While other historians have rejected the notion that the Renaissance was so markedly different from the years leading up to it, Burckhardt and those who fall into his camp say that it was only during the Renaissance that “freed from the countless bonds which elsewhere in Europe checked progress, having reached a high degree of individual development and been schooled by the teachings of antiquity, the Italian mind mow turned to the discovery of the outward universe, and to the representation of it in speech and in form.” This is a rejection of the modes of irrational thought found in the Renaissance years and, in a way, a rejection of the irrationalities still present today. It idealizes Italy and the people who lived there during these centuries.
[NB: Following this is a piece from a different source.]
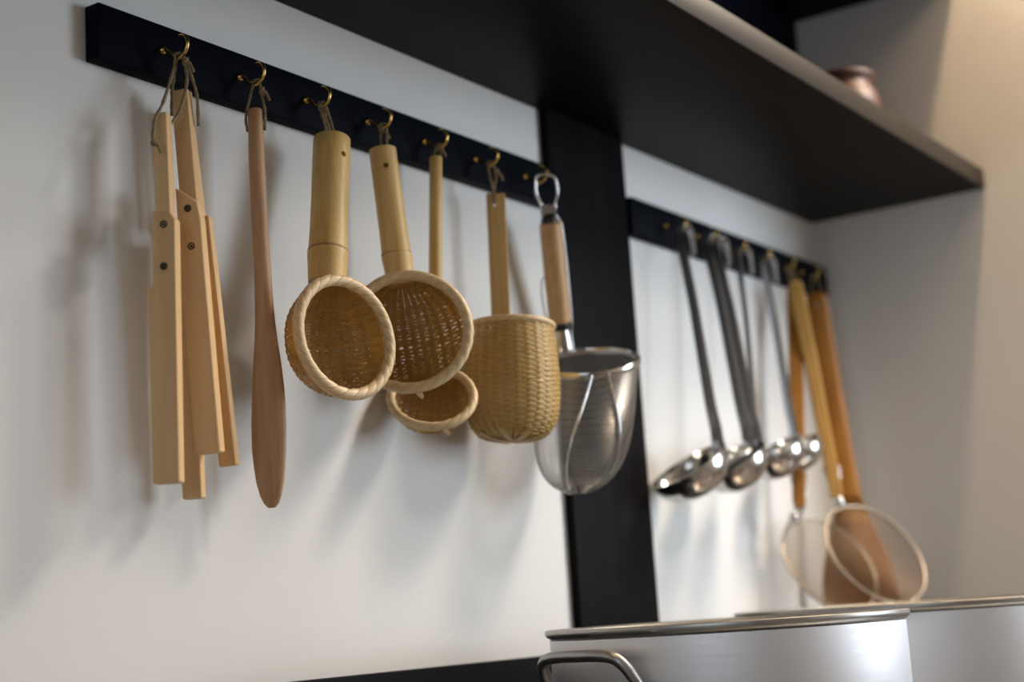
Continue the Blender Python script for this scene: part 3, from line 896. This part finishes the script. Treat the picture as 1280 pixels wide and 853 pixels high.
# wooden paddle in the corner
pd = thing('wooden_paddle', V(2.27, -0.085, -0.06), 'reddish brown wooden paddle with a wide amber handle, nearest the corner', 'paddle')
PW = Vector((0.45, -0.89, 0))
PN = Vector((-0.89, -0.45, 0))
PT_ = [((2.3045, -0.045, 0.4760), 0.018, 0.010), ((2.3045, -0.0455, 0.4730), 0.030, 0.014), ((2.3030, -0.047, 0.450), 0.034, 0.015), ((2.2960, -0.057, 0.340), 0.034, 0.015), ((2.2830, -0.070, 0.220), 0.035, 0.015),
       ((2.2760, -0.078, 0.150), 0.038, 0.014), ((2.2680, -0.082, 0.110), 0.056, 0.012), ((2.2640, -0.084, 0.070), 0.086, 0.010), ((2.2640, -0.085, 0.030), 0.106, 0.009), ((2.2660, -0.086, -0.010), 0.114, 0.008),
       ((2.2680, -0.086, -0.045), 0.108, 0.007), ((2.2690, -0.086, -0.062), 0.085, 0.006), ((2.2700, -0.086, -0.070), 0.050, 0.004)]
rh = [[V(*c)+PW*(w_/2*math.copysign(abs(math.cos(a))**0.8, math.cos(a)))+PN*(t_/2*math.sin(a)) for a in [2*math.pi*i/20 for i in range(20)]] for c, w_, t_ in PT_]
hh = obj('handle', MB().rings(rh[:7]), 'amberwood', pd, 50)
obj('blade', MB().rings(rh[5:]), 'paddle', pd, 50)
drill(hh, V(2.3035, -0.0465, 0.4560)+PN*0.03, V(2.3035, -0.0465, 0.4560)-PN*0.03, 0.0035)
twine([[V(2.3050, -0.040, 0.456), V(2.3110, -0.036, 0.480), V(2.3150, -0.037, 0.5065), V(2.3155, -0.039, 0.508), V(2.316, -0.0425, 0.5065), V(2.3110, -0.052, 0.480), V(2.3020, -0.056, 0.456)]], pd, 0.0016)

# ------------------------------------------------------------------ clay pot on the shelf
cp = thing('clay_pot', V(2.195, -0.165, 0.6503), 'small brown glazed clay pot standing on the shelf', 'pot')
cc = V(2.195, -0.165, 0.6503)
pr = [(0.0, 0.0), (0.034, 0.0), (0.037, 0.003), (0.046, 0.022), (0.054, 0.050), (0.0560, 0.072), (0.0520, 0.092), (0.0450, 0.104), (0.0430, 0.109), (0.0440, 0.113), (0.0500, 0.118), (0.0510, 0.122), (0.0490, 0.125),
      (0.0440, 0.124), (0.0400, 0.117), (0.0385, 0.108), (0.046, 0.092), (0.050, 0.070), (0.045, 0.03), (0.030, 0.008), (0.0, 0.006)]
obj('body', MB().lathe(pr, 40, cc, (0, 0, 1)), 'clay', cp, 50)

# ------------------------------------------------------------------ big cooking pots
def stock_pot(C, R, zr, label, handles):
    base = 0.8002
    H = zr+EZ-base
    t = thing('stock_pot', Vector((C[0], C[1], base)), label, 'pot', 'big aluminium pots')
    c = Vector((C[0], C[1], base))
    obj('body', MB().lathe([(0.0, 0.0), (R-0.02, 0.0), (R-0.007, 0.004), (R-0.0015, 0.018), (R, 0.04), (R, H-0.010), (R-0.003, H-0.008), (R-0.003, 0.02), (R-0.02, 0.006), (0.0, 0.005)], 128, c), 'pot', t, 35)
    obj('rim', MB().lathe([(R-0.0030, H-0.0085), (R+0.0006, H-0.0085), (R+0.0034, H-0.0065), (R+0.0046, H-0.0032), (R+0.0042, H-0.0008), (R+0.0024, H), (R-0.001, H-0.0010), (R-0.0030, H-0.0030)], 128, c, closed=True), 'potrim', t, 40)
    for ang, zz in handles:
        o_ = Vector((math.cos(ang), math.sin(ang), 0))
        s_ = Vector((-math.sin(ang), math.cos(ang), 0))
        ctr = Vector((C[0], C[1], zr+EZ+zz))
        def pt(a, r, z):
            return ctr+o_*r+s_*a+Vector((0, 0, z))
        hl = 0.050
        path = [pt(-hl*1.08, R-0.004, -0.058), pt(-hl*1.10, R+0.010, -0.048), pt(-hl*1.08, R+0.024, -0.026), pt(-hl*0.98, R+0.036, -0.008), pt(-hl*0.72, R+0.041, 0.0), pt(0, R+0.043, 0.0015),
                pt(hl*0.72, R+0.041, 0.0), pt(hl*0.98, R+0.036, -0.008), pt(hl*1.08, R+0.024, -0.026), pt(hl*1.10, R+0.010, -0.048), pt(hl*1.08, R-0.004, -0.058)]
        hd = obj('handle', MB().tube(spline(path, 6), 0.0056, 12), 'pothandle', t, 60)
        for s in (-1, 1):
            p = pt(s*hl*1.08, R-0.001, -0.060)
            obj('handle_bracket', MB().lathe([(0.0, 0.004), (0.008, 0.0035), (0.013, 0.0015), (0.014, -0.002)], 20, p, o_), 'pothandle', t, 50)
    return t
ang1 = math.atan2(-1+0.2785, -1.4281)-math.radians(38)
stock_pot((1.4281, -0.2785), 0.1750, -0.0150, 'big aluminium stock pot with a bar handle, in front by the dark post', [(ang1, -0.024)])
stock_pot((1.8335, -0.3330), 0.2160, -0.0115, 'bigger aluminium stock pot behind, cut off by the picture edge', [(math.atan2(-0.6, 0.5), -0.03), (math.atan2(0.6, -0.5), -0.03)])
By understanding the passage of years not as progress towards a goal of enlightenment but as a series of innovations and continuous changes then we can see the Renaissance in Italy as both connected securely to the years on either side (one of the flaws of Burckhardt’s theory is how it detaches the fourteenth and fifteenth centuries from the centuries prior to them, as if a man born in 1299 had nothing in common with a man born in 1300) and as significant for the developments that did occur and the events that did take place during this time.